In a quiet push for transparency, the Supreme Court has pulled back the curtain on its recent judicial recommendations — revealing that bloodlines haven’t been the dominant force behind appointments to India’s High Courts.
Out of the 221 candidates recommended for High Court judgeships over the last two and a half years, just 14 had family ties to sitting or former judges. That’s 6.3% — a figure that punches a hole in the long-standing whispers of nepotism being a gateway to the bench.
The government has already signed off on 13 of these 14 names. The lone exception? Advocate Rohit Kapoor, recommended for the Punjab and Haryana High Court, whose file is still waiting for a nod from the Centre. Kapoor’s judicial link: he’s the son-in-law of retired Justice Amar Dutt Sharma.
According to the top court, a candidate is considered “related” if they have a judge in the immediate or marital family — think parent, sibling, in-law.
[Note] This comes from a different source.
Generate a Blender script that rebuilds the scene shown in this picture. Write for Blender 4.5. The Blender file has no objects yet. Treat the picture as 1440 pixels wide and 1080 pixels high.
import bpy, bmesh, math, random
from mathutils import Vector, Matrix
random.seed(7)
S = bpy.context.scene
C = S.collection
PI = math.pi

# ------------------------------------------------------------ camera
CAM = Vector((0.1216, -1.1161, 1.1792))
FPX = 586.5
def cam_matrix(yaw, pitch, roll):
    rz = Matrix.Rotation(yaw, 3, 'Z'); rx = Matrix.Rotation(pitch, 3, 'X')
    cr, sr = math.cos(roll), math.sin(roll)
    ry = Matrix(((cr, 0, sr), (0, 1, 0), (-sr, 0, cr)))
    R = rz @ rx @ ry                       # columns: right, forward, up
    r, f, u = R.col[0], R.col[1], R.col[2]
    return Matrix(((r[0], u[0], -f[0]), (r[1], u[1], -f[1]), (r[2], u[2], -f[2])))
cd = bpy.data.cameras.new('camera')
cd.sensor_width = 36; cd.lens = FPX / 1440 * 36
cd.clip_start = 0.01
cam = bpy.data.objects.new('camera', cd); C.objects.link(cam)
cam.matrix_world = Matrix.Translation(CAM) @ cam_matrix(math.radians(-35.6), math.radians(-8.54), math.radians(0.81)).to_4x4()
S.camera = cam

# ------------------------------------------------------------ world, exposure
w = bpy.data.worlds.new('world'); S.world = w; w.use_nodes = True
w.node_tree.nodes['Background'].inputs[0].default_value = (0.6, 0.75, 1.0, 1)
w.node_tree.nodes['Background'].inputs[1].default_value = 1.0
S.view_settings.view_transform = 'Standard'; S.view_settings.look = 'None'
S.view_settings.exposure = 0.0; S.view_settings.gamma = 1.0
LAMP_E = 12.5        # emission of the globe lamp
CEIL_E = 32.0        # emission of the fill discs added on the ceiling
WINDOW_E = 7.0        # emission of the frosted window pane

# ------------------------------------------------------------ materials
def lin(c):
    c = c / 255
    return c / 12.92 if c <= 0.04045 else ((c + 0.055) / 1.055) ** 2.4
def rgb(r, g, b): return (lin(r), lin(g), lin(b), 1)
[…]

This fresh disclosure, according to the Court, is meant to keep the public “aware” of how appointments unfold.
Here’s how the numbers stack up:
Between November 9, 2022, and November 10, 2024, the High Court Collegium sent 303 names to the Supreme Court, then headed by Chief Justice DY Chandrachud. Out of these, 170 were approved — 12 of them with judicial relatives.
Under the current Chief Justice Sanjiv Khanna, from November 11, 2024, onward, 103 names were forwarded. The Collegium greenlit 51 — and just two had judiciary links.
Some of the notable appointees with legal lineage:
- Justice Bibhu Datta Guru, now at Chhattisgarh High Court, is the brother-in-law of Supreme Court Justice Prashant Kumar Mishra. The Collegium backed him in July 2024; the government cleared him in August. Justice Mishra wasn’t part of the Collegium deciding his relative’s fate.
- Justice Nupur Bhati, appointed to Rajasthan High Court in early 2023, shares the bench with her husband, Justice Pushpender Singh Bhati — the Court’s third-senior-most judge, on the bench since 2016.
- Justice Yogendra Kumar Purohit joined the Rajasthan High Court in 2023. He brings family ties aplenty: two of his brothers-in-law, Justices Manoj and Uma Shankar Vyas, serve on the same court.
- Justice Tejas Karia, cleared in 2024 after a six-month wait, hails from a prominent Gujarat judiciary family. His father, Justice Dhiren Govindji Karia, served on the state High Court, and his brother, Justice BD Karia, still does.
Despite these connections, the data speaks volumes: the vast majority of judicial picks had no family link to the bench. In a system often accused of being a closed circle, the statistics hint at at least a crack in the old order — and a small, if cautious, step toward meritocracy.